A homogeneidade da governança da Petrobras coloca em xeque seu compromisso com os princípios ASG (Ambiental, Social e Governança), além de aumentar o risco da companhia ser menos inovadora e mais propensa a crises éticas. Além disso, a imagem de uma empresa estatal que ignora a pluralidade étnico-geográfica do país alimenta certa desconfiança popular. A percepção de que decisões beneficiam apenas elites de determinadas regiões ou grupos fortalece narrativas de que a Petrobras não serve “ao povo”, mas sim a uma casta privilegiada.
Por fim, a diversidade não é apenas uma questão de justiça social, mas de eficiência gerencial. Decisões tomadas por grupos homogêneos tendem a repetir vieses e ignorar riscos. Se a Petrobras deseja realmente representar o Brasil, precisa começar refletindo sua diversidade em sua própria estrutura de governança. Caso contrário, continuará a ser um instrumento de perpetuação de desigualdades, e não de desenvolvimento nacional.
Ghabriel Anton Gomes de Sá é cientista de dados.
[1] Os vínculos dos integrantes dos Conselhos de Administração e Fiscal e da Diretoria Executiva da Petrobras às respectivas unidades federativas onde são atuantes foram extraídos a partir da análise dos currículos dos mesmos, disponibilizados em site oficial da Petrobras. Para a determinação dos vínculos, levou-se em consideração a trajetória acadêmica e profissional de cada um dos membros. Com o objetivo de identificar apenas os vínculos mais robustos, embora alguns membros possuam atuações e interesses em diversas unidades da federação, cada um foi associado a no máximo duas unidades federativas e vínculos aparentemente frágeis ou com menor relevância foram desconsiderados. Isso explica por que, embora alguns seletíssimos membros – especificamente três membros do Conselho Fiscal, sendo dois suplentes – possuam algum tipo de atuação em estados do Nordeste, esse vínculo foi desconsiderado. Caso algum membro julgue possuir vínculos significativos com algum estado das Regiões Norte, Nordeste e Centro-Oeste, peço que se manifeste publicamente (com exceção do membro do Conselho Administrativo oriundo do estado de Pernambuco, cujo vínculo já fora contabilizado).
[2] O processo de identificação de gênero ocorreu com base nos pronomes utilizados pelos próprios integrantes da cúpula para autodescrição.

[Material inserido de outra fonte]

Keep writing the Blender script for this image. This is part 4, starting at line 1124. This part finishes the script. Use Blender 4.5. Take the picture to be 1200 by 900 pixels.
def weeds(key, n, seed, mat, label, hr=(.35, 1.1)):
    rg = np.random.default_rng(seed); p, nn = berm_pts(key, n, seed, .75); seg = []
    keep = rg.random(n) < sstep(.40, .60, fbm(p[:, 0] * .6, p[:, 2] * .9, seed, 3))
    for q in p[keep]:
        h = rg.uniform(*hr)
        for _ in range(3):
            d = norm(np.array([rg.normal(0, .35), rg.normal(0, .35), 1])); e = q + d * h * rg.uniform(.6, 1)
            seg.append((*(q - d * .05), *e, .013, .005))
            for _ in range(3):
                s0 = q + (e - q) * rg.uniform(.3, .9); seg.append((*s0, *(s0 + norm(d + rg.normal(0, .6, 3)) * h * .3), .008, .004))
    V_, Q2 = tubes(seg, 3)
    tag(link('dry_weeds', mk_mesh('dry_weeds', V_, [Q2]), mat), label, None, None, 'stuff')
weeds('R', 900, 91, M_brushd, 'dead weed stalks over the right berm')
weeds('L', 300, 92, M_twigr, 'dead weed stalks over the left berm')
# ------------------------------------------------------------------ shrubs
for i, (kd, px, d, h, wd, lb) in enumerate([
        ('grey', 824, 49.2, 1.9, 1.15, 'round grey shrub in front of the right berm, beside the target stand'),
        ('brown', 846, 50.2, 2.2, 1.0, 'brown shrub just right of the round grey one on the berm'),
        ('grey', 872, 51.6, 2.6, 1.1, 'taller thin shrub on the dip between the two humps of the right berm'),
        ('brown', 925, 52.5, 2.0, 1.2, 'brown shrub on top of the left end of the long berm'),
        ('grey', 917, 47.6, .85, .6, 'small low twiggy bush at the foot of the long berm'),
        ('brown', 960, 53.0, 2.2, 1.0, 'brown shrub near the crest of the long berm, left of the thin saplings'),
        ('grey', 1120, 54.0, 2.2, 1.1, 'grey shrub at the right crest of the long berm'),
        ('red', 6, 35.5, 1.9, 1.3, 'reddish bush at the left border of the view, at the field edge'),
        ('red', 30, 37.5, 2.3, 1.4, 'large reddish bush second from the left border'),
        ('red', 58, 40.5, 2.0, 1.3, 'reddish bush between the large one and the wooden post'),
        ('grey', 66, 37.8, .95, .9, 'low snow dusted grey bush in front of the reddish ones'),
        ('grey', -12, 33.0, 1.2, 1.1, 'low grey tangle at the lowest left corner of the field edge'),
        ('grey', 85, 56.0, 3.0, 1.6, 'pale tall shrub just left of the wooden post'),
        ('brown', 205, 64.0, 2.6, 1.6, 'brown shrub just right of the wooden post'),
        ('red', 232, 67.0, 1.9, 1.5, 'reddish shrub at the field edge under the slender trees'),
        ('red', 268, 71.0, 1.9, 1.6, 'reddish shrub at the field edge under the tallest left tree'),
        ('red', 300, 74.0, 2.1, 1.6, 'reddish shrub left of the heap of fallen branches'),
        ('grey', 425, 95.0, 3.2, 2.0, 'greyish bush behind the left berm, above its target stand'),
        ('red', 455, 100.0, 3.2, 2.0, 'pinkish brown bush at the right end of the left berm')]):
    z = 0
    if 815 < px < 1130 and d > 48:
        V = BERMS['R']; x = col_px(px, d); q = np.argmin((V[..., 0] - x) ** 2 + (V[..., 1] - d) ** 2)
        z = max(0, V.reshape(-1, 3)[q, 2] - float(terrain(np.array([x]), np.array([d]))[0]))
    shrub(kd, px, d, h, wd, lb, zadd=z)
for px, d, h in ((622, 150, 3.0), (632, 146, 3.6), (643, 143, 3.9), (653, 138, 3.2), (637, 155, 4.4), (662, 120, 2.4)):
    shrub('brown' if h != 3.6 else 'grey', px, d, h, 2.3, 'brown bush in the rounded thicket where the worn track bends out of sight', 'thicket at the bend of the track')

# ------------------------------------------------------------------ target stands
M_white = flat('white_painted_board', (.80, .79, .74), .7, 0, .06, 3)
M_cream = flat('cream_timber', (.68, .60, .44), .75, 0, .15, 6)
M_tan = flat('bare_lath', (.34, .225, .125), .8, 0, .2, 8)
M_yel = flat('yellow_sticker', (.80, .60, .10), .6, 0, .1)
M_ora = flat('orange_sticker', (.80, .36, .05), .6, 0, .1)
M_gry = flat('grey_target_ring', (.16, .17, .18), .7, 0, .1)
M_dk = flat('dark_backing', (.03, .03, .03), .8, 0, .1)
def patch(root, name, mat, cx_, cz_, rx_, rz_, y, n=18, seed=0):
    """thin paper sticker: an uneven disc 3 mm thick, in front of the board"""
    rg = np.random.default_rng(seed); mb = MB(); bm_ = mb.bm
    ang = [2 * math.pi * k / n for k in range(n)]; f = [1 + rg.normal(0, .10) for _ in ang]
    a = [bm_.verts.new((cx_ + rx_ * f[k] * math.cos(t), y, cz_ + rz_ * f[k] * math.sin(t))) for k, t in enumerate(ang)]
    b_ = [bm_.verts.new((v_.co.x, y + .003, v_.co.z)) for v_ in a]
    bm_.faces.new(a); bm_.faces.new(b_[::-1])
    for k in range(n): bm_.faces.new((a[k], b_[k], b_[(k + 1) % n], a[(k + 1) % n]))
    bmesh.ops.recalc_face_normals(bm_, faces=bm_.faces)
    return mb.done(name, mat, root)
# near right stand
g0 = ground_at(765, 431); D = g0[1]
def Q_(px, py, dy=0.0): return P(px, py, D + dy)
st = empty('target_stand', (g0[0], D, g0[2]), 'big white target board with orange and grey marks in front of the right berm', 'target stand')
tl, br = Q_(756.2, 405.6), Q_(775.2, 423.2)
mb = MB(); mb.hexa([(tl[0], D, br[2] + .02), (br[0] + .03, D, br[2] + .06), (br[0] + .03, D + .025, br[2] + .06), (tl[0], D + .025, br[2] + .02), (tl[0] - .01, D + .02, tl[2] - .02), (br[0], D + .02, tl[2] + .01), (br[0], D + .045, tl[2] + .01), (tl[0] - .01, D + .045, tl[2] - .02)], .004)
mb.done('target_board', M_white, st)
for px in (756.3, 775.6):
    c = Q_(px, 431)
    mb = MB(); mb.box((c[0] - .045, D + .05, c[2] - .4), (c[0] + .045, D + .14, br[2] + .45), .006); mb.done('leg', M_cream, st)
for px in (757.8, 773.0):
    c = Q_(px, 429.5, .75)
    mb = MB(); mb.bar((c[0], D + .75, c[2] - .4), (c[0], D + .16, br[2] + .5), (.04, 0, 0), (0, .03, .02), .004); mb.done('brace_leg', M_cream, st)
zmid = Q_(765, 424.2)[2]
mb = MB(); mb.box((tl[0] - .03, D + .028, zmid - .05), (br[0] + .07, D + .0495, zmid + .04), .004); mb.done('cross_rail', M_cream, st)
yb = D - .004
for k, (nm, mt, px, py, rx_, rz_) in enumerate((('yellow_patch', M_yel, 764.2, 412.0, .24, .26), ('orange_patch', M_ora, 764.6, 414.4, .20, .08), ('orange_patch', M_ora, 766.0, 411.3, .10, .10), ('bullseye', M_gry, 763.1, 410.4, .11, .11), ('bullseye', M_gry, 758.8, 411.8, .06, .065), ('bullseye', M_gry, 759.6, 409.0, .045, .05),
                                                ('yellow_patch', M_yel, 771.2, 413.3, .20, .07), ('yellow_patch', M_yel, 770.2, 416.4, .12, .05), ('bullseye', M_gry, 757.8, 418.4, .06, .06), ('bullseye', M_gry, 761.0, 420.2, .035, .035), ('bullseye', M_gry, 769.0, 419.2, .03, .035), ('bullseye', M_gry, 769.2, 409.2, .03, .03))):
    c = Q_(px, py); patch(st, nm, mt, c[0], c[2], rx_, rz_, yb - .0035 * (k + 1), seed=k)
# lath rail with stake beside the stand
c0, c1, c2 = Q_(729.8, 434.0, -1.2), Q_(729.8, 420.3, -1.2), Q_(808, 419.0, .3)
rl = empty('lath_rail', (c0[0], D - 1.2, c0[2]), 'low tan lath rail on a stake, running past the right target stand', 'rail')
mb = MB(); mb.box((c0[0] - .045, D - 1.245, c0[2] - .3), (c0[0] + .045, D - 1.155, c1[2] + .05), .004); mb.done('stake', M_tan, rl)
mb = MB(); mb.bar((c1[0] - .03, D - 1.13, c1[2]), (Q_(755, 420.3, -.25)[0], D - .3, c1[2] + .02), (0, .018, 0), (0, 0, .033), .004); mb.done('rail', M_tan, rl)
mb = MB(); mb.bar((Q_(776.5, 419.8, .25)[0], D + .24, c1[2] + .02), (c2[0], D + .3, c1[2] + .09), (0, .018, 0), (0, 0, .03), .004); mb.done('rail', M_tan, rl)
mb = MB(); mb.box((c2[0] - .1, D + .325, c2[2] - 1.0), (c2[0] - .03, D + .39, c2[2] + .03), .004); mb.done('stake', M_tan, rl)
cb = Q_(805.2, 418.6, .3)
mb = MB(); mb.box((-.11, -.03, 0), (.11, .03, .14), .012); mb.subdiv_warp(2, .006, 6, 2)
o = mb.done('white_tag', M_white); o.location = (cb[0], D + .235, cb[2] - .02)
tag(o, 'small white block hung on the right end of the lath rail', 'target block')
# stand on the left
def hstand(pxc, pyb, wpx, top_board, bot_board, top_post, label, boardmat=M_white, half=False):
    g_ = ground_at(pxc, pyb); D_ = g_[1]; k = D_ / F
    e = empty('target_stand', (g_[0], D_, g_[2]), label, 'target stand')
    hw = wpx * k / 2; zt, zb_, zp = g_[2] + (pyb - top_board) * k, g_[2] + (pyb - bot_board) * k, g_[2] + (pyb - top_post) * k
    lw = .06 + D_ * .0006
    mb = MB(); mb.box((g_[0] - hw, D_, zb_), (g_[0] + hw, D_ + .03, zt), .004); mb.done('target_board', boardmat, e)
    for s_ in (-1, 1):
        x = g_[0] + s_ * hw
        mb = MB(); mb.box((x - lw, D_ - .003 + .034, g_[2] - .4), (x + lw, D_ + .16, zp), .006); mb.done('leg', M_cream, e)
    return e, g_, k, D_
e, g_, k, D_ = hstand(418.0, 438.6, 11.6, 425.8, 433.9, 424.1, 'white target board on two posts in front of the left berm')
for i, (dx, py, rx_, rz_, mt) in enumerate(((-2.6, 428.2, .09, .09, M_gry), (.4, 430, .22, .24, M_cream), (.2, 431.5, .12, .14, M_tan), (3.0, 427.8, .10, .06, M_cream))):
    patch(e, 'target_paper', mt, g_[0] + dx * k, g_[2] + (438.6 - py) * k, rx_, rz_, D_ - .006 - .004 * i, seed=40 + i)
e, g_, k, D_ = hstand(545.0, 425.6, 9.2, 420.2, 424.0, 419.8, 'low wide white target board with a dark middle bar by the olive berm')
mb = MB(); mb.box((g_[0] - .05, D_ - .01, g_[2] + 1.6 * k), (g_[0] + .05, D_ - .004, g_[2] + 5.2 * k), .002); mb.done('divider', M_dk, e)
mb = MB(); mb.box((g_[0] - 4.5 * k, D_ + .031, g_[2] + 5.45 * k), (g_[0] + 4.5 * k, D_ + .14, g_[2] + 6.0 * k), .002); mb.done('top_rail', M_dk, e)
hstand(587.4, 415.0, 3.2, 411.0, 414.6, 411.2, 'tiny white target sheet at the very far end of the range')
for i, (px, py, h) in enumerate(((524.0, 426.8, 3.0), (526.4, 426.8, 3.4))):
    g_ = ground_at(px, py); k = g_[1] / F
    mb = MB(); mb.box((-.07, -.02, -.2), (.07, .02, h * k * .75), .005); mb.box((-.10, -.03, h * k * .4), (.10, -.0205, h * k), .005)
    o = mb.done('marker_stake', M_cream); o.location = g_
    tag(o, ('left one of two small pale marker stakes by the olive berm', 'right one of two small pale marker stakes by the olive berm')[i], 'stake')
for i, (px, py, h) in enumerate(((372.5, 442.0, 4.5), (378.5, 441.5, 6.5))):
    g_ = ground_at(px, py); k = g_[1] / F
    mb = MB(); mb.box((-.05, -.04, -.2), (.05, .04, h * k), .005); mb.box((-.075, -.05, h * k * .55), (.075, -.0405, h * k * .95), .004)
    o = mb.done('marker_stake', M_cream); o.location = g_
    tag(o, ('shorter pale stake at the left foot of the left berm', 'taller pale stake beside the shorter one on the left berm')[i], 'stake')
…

Caso algum membro deseje fazer alguma consideração acerca do seu próprio gênero, peço que se manifeste publicamente.
[3] A caracterização étnico-racial foi realizada através de um procedimento de heteroidentificação individual, ou seja, através da observância, por parte do próprio autor, de imagens públicas de cada um dos membros da alta administração. Para tornar a análise mais assertiva, sugere-se solicitar que uma comissão de heteroidentificação, especializada no assunto, refaça a análise; além disso, através da LAI (Lei de Acesso à Informação), informações de autodeclaração podem ser solicitadas à Petrobras. Caso algum membro se identifique como preto ou indígena, peço que se manifeste publicamente.